Jennifer Shaw
September 11 – October 5, 2018
Reception September 16, 2018 from 5:30 PM - 7:30 PM
Jennifer Shaw will do a talk September 16, 2018 at 4 PM - 5:30 PM
I am photographing my life. It is as simple and complex as that. Presently, my life is overrun by exquisite little creatures known as children. As they explore the elements with carefree abandon, I observe with camera poised, balanced between protection and permission. – JS
I work from a place of intuition, capturing the action as it unfolds and stealing sidelong glances at the details of our environments. The images are juxtaposed to create an introspective narrative, mining the richly ambiguous state of parenthood, akin to the murky realm between a river’s glittering surface and its hidden undercurrents. Through the camera’s lens I am transported, traversing the spaces between shadow and light, dreams and reality, delight and disquiet.
Bio
Jennifer Shaw is a fine art photographer whose work is based on both a world observed and a world constructed, often focusing on the fleeting and personal within the sphere of her immediate surroundings. She grew up in Milwaukee, Wisconsin and earned a BFA in photography at the Rhode Island School of Design. Upon graduation she moved to New Orleans in pursuit of the artist’s life, where she currently teaches the disappearing art of darkroom photography at the Louise S. McGehee School and serves as creative director of PhotoNOLA, in addition to chasing after two young sons.

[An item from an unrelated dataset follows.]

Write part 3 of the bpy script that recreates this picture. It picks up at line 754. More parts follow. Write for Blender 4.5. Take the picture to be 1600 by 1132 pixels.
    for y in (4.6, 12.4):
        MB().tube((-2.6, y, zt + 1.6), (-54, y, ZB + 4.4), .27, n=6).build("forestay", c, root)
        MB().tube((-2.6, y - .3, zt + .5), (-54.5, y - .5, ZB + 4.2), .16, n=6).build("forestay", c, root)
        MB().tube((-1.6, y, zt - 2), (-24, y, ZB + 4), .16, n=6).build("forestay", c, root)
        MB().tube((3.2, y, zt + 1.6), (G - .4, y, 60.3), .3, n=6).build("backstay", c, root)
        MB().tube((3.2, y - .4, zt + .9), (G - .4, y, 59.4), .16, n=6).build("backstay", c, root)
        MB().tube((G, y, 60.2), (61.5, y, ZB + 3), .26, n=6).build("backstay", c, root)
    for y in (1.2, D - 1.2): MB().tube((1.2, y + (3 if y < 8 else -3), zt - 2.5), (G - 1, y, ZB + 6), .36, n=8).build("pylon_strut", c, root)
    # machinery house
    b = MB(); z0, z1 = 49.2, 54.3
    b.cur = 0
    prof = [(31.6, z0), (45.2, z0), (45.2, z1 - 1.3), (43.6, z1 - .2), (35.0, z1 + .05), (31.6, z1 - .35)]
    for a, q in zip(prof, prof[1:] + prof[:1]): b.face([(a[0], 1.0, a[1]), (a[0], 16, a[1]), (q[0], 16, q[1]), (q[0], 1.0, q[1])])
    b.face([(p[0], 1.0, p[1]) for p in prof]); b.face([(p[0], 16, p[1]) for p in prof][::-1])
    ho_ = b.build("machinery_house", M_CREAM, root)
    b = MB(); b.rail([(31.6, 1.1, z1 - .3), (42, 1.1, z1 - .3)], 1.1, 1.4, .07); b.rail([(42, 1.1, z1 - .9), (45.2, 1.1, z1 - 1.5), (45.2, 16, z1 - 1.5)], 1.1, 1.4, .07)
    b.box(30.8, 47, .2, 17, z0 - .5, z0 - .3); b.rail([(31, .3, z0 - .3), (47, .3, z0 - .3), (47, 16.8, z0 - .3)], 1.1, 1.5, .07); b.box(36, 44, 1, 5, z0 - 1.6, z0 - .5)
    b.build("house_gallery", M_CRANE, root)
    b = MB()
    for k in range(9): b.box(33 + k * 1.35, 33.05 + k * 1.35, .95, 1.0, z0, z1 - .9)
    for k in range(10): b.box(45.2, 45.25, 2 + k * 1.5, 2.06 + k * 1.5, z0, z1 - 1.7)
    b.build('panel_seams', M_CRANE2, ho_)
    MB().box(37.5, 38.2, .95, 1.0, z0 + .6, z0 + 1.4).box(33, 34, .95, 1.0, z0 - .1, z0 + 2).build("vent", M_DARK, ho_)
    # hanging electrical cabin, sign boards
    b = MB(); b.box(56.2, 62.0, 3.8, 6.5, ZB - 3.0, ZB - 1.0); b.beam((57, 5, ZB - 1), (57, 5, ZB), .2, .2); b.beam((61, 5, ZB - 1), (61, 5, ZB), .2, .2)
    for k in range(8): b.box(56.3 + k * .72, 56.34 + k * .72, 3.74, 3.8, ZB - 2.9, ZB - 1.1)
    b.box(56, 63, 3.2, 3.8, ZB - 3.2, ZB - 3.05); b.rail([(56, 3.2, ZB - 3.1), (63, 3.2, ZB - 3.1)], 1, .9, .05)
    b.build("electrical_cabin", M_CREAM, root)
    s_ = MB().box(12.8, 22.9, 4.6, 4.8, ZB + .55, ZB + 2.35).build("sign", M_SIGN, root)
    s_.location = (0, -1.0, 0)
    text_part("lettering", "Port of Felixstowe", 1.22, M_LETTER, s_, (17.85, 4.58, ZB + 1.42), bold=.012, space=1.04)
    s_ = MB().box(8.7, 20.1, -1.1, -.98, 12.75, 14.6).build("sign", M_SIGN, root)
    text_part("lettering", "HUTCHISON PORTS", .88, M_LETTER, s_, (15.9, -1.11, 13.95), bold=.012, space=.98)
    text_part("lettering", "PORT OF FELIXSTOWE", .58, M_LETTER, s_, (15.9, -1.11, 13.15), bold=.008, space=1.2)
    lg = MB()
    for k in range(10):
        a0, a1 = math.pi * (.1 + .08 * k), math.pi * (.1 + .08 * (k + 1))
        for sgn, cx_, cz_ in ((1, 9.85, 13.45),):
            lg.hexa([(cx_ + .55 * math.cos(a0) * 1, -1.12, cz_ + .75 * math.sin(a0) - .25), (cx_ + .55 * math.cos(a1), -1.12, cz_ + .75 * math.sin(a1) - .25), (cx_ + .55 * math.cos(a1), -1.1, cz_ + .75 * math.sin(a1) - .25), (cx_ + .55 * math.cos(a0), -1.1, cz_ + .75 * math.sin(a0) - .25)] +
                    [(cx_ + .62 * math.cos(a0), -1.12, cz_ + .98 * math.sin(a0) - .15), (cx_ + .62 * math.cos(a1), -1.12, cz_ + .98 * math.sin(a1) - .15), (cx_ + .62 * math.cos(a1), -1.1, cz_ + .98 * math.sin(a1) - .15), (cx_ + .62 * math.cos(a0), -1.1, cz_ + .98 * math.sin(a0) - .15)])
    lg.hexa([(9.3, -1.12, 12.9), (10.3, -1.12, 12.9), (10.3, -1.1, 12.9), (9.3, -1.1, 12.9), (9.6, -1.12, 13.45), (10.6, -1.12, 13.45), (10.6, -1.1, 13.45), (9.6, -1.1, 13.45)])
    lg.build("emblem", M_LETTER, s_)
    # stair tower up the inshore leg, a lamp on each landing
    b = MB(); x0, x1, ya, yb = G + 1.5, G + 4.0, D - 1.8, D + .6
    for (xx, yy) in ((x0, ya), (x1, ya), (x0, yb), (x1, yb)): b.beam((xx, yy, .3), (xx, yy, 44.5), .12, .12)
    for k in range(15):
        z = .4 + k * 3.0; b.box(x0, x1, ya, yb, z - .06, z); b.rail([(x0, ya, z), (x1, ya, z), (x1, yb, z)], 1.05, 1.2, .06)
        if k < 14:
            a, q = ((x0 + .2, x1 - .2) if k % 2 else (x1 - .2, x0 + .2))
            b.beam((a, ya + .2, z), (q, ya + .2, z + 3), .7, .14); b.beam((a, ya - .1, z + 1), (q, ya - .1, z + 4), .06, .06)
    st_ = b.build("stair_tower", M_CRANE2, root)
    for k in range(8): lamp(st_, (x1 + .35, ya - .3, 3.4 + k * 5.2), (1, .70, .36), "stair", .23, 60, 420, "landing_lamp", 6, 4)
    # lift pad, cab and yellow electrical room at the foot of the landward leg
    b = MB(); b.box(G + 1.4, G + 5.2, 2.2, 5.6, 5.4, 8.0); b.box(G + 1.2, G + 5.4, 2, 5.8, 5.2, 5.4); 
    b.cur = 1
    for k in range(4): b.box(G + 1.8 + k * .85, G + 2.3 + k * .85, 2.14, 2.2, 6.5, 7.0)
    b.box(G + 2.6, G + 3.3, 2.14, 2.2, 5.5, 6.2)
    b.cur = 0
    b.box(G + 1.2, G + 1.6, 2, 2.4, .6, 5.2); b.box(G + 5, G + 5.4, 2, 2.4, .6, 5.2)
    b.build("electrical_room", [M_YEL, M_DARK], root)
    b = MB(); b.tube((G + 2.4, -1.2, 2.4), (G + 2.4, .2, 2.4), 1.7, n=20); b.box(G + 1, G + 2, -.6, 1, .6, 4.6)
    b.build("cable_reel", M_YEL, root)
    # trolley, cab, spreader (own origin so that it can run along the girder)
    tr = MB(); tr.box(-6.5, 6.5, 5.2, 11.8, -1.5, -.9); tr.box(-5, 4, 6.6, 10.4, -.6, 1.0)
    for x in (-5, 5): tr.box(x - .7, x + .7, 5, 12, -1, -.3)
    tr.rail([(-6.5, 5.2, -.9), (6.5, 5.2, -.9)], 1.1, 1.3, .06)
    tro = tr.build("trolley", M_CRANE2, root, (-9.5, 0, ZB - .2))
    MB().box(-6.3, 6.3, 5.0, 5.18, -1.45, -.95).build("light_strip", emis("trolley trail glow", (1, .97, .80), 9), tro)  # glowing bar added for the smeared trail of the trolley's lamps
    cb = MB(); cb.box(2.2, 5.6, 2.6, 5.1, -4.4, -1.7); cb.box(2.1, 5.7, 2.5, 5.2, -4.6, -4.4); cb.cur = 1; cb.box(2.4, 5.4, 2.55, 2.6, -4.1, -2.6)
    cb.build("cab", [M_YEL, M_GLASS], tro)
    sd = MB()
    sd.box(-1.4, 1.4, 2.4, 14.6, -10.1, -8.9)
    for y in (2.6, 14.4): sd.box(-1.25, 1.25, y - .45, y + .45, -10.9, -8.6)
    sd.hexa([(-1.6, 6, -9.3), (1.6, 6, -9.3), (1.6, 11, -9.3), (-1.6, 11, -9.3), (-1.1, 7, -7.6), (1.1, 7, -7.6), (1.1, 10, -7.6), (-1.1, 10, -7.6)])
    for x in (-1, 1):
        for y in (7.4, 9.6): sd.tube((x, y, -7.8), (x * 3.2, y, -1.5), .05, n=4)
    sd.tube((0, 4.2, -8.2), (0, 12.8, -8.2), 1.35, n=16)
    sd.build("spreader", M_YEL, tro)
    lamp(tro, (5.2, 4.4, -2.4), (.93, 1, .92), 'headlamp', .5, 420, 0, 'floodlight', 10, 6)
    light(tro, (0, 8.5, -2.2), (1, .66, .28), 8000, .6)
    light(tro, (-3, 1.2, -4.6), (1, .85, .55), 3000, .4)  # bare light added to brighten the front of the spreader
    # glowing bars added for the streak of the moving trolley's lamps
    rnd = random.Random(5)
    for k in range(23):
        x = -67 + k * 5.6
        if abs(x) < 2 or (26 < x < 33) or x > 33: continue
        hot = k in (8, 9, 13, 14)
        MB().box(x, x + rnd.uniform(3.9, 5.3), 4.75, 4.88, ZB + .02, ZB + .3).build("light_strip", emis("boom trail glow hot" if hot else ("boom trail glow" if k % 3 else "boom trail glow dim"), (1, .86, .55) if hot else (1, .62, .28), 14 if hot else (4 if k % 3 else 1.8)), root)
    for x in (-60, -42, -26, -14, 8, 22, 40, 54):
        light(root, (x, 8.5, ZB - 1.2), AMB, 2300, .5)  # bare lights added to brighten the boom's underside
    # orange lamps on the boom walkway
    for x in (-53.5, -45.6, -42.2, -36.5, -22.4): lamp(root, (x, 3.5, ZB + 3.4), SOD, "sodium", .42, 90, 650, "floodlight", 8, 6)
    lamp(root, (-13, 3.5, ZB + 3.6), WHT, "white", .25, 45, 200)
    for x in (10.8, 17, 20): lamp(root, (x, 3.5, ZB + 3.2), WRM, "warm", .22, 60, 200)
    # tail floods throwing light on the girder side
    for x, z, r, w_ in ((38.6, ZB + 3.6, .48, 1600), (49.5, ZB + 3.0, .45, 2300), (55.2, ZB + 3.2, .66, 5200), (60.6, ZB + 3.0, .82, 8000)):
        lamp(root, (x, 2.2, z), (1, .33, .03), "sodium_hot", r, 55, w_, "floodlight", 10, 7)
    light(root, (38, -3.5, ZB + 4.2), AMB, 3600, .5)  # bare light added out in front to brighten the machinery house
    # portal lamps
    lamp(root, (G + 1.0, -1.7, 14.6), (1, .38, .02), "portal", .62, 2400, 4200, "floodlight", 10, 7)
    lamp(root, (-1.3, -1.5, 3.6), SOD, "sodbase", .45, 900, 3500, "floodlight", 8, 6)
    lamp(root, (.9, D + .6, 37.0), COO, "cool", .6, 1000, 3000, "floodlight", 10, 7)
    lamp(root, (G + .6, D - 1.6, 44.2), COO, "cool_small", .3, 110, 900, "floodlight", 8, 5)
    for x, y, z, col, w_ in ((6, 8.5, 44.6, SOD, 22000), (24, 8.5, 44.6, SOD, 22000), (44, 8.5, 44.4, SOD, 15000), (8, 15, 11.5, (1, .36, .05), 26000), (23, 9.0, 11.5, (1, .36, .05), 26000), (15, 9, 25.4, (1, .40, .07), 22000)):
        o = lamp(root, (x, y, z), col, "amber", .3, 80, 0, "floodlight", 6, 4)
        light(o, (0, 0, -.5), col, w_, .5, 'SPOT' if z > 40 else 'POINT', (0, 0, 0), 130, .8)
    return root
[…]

Shaw’s photographs have been featured in B&W, American Photo, Shots, Light Leaks, The Sun, and Oxford American magazines, and online publications including NPR, Fraction Magazine, One One Thousand and Lenscratch. Her first monograph, Hurricane Story (Chin Music Press), was named a best photo book of 2011 by photo-eye and Brain Pickings. North Light Press published her second monograph, Nature/Nurture, in 2012. Shaw’s work is exhibited widely and held in collections, including the New Orleans Museum of Art, the Ogden Museum of Southern Art, and the Museum of Fine Arts Houston.